Task statement - Transcribe exactly the span of lines that begins the records and ends with the line holding "bg.inputs[0].default_value = (.95, .97, 1.0, 1);", both boundary lines included.

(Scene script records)
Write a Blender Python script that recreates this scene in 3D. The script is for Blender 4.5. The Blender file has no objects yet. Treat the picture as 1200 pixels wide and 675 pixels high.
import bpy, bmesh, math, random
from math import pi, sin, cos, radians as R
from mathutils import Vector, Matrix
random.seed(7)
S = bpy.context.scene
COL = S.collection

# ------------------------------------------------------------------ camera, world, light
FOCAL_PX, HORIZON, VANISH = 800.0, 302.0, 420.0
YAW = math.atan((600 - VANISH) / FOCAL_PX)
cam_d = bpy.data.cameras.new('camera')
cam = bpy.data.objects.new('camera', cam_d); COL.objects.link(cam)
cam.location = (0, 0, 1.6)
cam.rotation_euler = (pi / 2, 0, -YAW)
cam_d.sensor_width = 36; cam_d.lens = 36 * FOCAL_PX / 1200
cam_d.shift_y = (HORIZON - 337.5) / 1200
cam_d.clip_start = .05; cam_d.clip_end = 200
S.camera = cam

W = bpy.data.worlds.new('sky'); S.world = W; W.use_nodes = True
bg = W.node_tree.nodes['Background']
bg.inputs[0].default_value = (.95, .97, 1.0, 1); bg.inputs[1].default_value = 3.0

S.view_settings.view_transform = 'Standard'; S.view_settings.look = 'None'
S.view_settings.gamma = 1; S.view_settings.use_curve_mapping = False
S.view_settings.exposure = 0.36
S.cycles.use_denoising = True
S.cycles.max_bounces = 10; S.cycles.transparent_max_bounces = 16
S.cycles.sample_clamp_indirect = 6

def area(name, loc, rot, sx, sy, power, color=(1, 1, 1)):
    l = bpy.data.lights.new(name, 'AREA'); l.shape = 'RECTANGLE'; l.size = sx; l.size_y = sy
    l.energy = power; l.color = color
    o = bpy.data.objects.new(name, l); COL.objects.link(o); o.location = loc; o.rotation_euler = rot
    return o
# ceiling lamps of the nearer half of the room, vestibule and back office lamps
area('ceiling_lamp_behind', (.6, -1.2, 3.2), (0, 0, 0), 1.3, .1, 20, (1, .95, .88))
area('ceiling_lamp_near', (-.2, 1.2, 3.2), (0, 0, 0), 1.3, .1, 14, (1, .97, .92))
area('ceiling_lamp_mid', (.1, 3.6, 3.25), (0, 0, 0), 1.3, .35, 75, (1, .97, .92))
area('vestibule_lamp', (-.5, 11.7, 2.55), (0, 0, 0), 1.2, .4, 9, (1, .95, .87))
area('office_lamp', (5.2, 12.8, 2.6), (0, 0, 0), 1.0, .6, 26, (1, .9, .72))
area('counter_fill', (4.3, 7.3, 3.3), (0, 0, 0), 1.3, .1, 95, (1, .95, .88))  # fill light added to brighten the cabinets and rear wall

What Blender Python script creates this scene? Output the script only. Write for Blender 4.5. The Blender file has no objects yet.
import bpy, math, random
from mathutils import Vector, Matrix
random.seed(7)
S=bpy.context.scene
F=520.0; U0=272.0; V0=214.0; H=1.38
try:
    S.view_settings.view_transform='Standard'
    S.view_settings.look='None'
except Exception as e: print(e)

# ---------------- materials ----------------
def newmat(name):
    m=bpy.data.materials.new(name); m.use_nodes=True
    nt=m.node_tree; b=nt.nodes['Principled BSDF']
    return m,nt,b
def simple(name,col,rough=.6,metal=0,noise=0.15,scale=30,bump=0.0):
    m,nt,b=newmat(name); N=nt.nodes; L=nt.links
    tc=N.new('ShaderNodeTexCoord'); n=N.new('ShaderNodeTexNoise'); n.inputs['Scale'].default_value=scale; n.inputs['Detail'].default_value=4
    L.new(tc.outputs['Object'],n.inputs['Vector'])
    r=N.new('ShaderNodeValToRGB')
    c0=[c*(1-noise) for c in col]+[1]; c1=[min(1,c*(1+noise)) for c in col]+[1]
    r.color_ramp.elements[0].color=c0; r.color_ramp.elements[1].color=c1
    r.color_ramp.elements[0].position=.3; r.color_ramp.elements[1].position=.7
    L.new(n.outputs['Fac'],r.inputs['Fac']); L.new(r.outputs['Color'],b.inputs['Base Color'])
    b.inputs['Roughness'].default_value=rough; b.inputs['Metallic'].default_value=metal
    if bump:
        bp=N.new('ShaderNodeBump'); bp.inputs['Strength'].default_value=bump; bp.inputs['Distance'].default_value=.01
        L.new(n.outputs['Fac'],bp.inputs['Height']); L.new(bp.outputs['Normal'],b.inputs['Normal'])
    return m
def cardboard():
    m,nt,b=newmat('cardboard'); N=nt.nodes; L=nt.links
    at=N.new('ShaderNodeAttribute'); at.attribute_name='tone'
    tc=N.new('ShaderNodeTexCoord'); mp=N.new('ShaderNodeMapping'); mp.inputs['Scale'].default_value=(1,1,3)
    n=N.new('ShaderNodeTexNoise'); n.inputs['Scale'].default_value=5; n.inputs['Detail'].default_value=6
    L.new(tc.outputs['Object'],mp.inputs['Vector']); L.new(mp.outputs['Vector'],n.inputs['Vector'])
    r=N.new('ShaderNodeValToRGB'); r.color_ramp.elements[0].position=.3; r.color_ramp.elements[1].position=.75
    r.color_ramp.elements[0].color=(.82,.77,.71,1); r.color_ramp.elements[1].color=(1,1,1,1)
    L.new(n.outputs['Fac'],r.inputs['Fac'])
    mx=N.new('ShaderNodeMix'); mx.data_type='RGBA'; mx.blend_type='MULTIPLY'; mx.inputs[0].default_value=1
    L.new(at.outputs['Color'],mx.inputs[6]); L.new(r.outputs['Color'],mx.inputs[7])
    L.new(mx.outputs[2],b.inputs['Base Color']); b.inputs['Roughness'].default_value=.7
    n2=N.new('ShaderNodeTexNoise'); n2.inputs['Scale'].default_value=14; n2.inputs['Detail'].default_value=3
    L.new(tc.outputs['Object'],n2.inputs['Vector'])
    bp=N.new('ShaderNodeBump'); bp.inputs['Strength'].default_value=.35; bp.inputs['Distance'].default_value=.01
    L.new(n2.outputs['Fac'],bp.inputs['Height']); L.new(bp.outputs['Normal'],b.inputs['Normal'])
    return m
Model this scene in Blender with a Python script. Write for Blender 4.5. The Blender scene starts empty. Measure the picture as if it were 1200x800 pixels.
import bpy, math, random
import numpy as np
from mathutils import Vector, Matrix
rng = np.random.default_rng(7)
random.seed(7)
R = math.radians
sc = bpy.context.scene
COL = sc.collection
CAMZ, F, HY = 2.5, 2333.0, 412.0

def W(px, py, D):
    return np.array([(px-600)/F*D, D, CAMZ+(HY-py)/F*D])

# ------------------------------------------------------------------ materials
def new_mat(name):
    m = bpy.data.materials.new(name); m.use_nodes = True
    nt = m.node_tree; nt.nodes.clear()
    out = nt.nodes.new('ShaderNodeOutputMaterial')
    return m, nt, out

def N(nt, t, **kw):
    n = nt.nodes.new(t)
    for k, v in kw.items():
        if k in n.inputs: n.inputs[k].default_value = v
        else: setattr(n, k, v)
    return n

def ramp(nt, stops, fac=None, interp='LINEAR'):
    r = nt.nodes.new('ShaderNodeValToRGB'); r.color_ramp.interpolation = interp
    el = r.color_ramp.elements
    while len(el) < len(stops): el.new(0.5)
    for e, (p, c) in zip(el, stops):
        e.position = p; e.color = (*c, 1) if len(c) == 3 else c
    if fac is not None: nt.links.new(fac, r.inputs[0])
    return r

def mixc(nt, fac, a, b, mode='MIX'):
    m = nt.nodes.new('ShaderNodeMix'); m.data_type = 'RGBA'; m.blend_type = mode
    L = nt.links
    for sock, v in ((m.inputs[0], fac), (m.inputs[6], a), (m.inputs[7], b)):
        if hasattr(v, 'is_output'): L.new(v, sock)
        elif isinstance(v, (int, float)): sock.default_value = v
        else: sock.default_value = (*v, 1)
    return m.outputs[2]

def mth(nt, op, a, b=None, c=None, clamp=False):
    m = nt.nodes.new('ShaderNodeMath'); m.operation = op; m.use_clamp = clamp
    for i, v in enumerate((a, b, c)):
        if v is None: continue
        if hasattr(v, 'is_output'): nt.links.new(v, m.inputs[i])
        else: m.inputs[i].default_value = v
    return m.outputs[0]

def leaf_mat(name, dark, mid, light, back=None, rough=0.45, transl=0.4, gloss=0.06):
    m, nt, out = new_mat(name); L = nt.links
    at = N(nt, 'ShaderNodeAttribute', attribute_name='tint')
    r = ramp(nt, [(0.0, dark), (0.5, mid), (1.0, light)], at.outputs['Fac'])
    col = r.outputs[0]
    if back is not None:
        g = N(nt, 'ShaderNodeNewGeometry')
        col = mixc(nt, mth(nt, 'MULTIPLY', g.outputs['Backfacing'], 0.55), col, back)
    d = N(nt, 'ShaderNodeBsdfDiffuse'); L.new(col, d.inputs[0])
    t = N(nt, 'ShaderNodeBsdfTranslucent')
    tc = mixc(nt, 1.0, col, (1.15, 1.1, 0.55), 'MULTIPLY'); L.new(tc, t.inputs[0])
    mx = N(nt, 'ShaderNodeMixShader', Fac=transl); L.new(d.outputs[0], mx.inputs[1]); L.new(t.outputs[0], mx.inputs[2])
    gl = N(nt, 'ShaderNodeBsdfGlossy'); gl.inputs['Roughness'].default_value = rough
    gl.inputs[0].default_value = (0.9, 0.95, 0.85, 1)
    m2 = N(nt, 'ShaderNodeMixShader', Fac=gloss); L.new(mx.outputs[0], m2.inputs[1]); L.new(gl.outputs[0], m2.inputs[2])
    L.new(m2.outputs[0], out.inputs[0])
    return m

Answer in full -
Write a Blender Python script that recreates this scene in 3D. The script is for Blender 4.5. The Blender file has no objects yet. Treat the picture as 1200 pixels wide and 675 pixels high.
import bpy, bmesh, math, random
from math import pi, sin, cos, radians as R
from mathutils import Vector, Matrix
random.seed(7)
S = bpy.context.scene
COL = S.collection

# ------------------------------------------------------------------ camera, world, light
FOCAL_PX, HORIZON, VANISH = 800.0, 302.0, 420.0
YAW = math.atan((600 - VANISH) / FOCAL_PX)
cam_d = bpy.data.cameras.new('camera')
cam = bpy.data.objects.new('camera', cam_d); COL.objects.link(cam)
cam.location = (0, 0, 1.6)
cam.rotation_euler = (pi / 2, 0, -YAW)
cam_d.sensor_width = 36; cam_d.lens = 36 * FOCAL_PX / 1200
cam_d.shift_y = (HORIZON - 337.5) / 1200
cam_d.clip_start = .05; cam_d.clip_end = 200
S.camera = cam

W = bpy.data.worlds.new('sky'); S.world = W; W.use_nodes = True
bg = W.node_tree.nodes['Background']
bg.inputs[0].default_value = (.95, .97, 1.0, 1); bg.inputs[1].default_value = 3.0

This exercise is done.